Given request - Repeat exactly the lines running from the first line of the data to the line containing "bg.inputs[1].default_value = 0.014", both ends included, and nothing else; drop the pictures.
|---|
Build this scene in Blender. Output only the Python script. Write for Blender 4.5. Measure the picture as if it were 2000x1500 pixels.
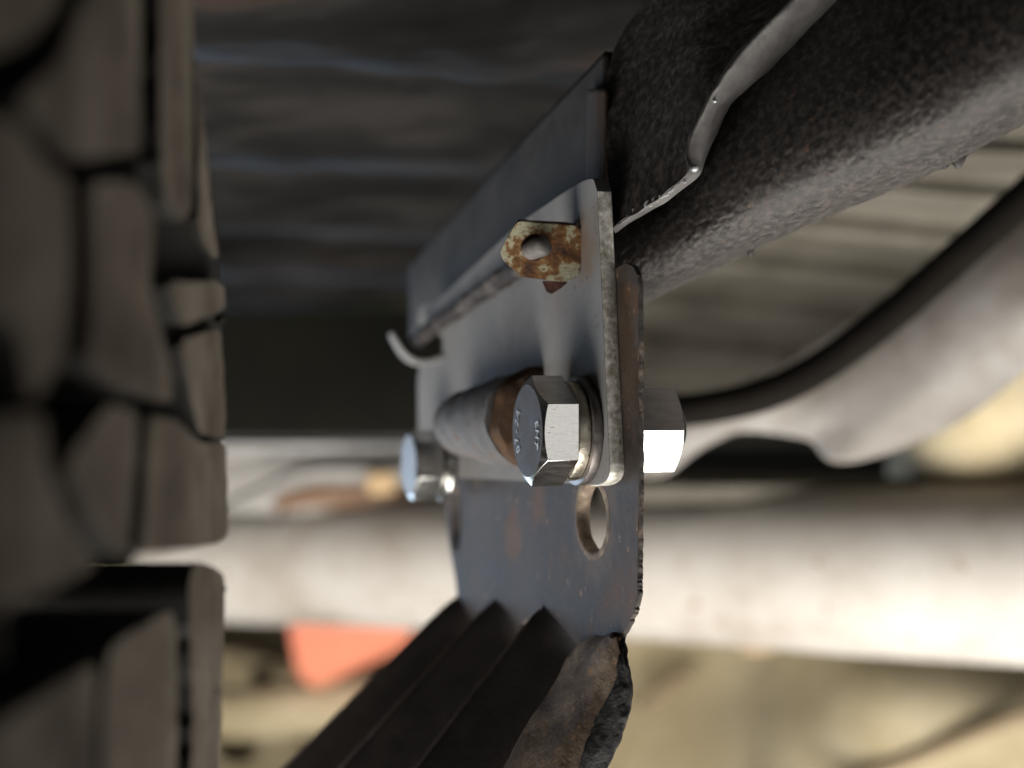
import bpy, bmesh, math, random
from mathutils import Vector, Matrix
from mathutils.geometry import tessellate_polygon
from mathutils import noise as mnoise

random.seed(7)
for o in list(bpy.data.objects):
    bpy.data.objects.remove(o, do_unlink=True)
scene = bpy.context.scene
COL = scene.collection

# ------------------------------------------------------------------ camera
CAMZ = 0.42                     # lens height above the ground, metres
FPX = 2000 * 60.0 / 36.0
cam_data = bpy.data.cameras.new('camera')
cam_data.lens = 60.0
cam_data.sensor_width = 36.0
cam_data.clip_start = 0.01
cam_data.clip_end = 200.0
cam_data.dof.use_dof = True
cam_data.dof.focus_distance = 0.297
cam_data.dof.aperture_fstop = 9.5
cam_data.dof.aperture_blades = 0
cam = bpy.data.objects.new('camera', cam_data)
COL.objects.link(cam)
cam.location = (0, 0, CAMZ)
cam.rotation_euler = (math.radians(90), 0, 0)
scene.camera = cam

# ------------------------------------------------------------------ world and lamps
world = bpy.data.worlds.new('World')
scene.world = world
world.use_nodes = True
bg = world.node_tree.nodes['Background']
bg.inputs[0].default_value = (0.75, 0.85, 1.0, 1)
bg.inputs[1].default_value = 0.014

def area_lamp(name, loc, target, size, power, color, size_y=None):
    l = bpy.data.lights.new(name, 'AREA')
    l.shape = 'RECTANGLE'
    l.size = size
    l.size_y = size_y or size
    l.energy = power
    l.color = color
    o = bpy.data.objects.new(name, l)
    COL.objects.link(o)
    loc = Vector(loc) + Vector((0, 0, CAMZ))
    target = Vector(target) + Vector((0, 0, CAMZ))
    o.location = loc
    o.rotation_euler = (target - loc).to_track_quat('-Z', 'Y').to_euler()
    return o

ground_bounce = area_lamp('ground_bounce_light', (0.07, 0.33, -0.385), (0.06, 0.60, -0.02), 1.20, 13.0, (1.0, 0.955, 0.89), 0.44)  # added area light standing in for bounce from sunlit ground
ground_bounce.data.spread = math.radians(132)
area_lamp('open_side_light', (1.08, -1.08, -0.05), (0.03, 0.3, 0.0), 0.75, 1.6, (1.0, 0.97, 0.93), 0.6)
area_lamp('far_side_daylight', (-0.68, 1.15, -0.20), (0.0, 0.42, 0.0), 0.5, 1.3, (0.86, 0.93, 1.0), 0.4)

area_lamp('far_sheen_light', (-0.50, 1.45, -0.25), (-0.03, 0.60, 0.05), 1.0, 5.0, (0.46, 0.69, 1.0), 0.30)  # added area light, hidden behind the castings, for blue sheen on the floor pan

vs = scene.view_settings
vs.view_transform = 'Standard'
vs.look = 'None'
vs.exposure = 0.0
vs.gamma = 1.0
vs.use_curve_mapping = False

# ------------------------------------------------------------------ helpers
MM = 0.001

def P(px, py, d):
    """point seen at photo pixel (px, py), d millimetres in front of the lens"""
    return Vector(((px - 1000) * d / FPX * MM, d * MM, (750 - py) * d / FPX * MM + CAMZ))

def W(x, y, z):
    """millimetres relative to the lens"""
    return Vector((x * MM, y * MM, z * MM + CAMZ))

# frame of the bolted plates: U runs away from us along the plate, N is the plate's normal (to the left)
U = Vector((-0.316, 0.9488, 0))
N = Vector((-0.9488, -0.316, 0))
Z = Vector((0, 0, 1))
O = Vector((15.5, 300.0, 0))

def B(u, n, z):
    return W(*(O + U * u + N * n + Z * z))

def PL(px, py, n=0.0):
    r = Vector(((px - 1000) / FPX, 1, (750 - py) / FPX))
    q = O + N * n
    t = q.dot(N) / r.dot(N)
    return W(*(r * t))

def uz(px, py, n=0.0):
    p = PL(px, py, n)
    q = Vector((p.x / MM, p.y / MM, (p.z - CAMZ) / MM)) - O
    return q.dot(U), q.z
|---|
Correct response -
Build this scene in Blender. Output only the Python script. Write for Blender 4.5. Measure the picture as if it were 2000x1500 pixels.
import bpy, bmesh, math, random
from mathutils import Vector, Matrix
from mathutils.geometry import tessellate_polygon
from mathutils import noise as mnoise

random.seed(7)
for o in list(bpy.data.objects):
    bpy.data.objects.remove(o, do_unlink=True)
scene = bpy.context.scene
COL = scene.collection

# ------------------------------------------------------------------ camera
CAMZ = 0.42                     # lens height above the ground, metres
FPX = 2000 * 60.0 / 36.0
cam_data = bpy.data.cameras.new('camera')
cam_data.lens = 60.0
cam_data.sensor_width = 36.0
cam_data.clip_start = 0.01
cam_data.clip_end = 200.0
cam_data.dof.use_dof = True
cam_data.dof.focus_distance = 0.297
cam_data.dof.aperture_fstop = 9.5
cam_data.dof.aperture_blades = 0
cam = bpy.data.objects.new('camera', cam_data)
COL.objects.link(cam)
cam.location = (0, 0, CAMZ)
cam.rotation_euler = (math.radians(90), 0, 0)
scene.camera = cam

# ------------------------------------------------------------------ world and lamps
world = bpy.data.worlds.new('World')
scene.world = world
world.use_nodes = True
bg = world.node_tree.nodes['Background']
bg.inputs[0].default_value = (0.75, 0.85, 1.0, 1)
bg.inputs[1].default_value = 0.014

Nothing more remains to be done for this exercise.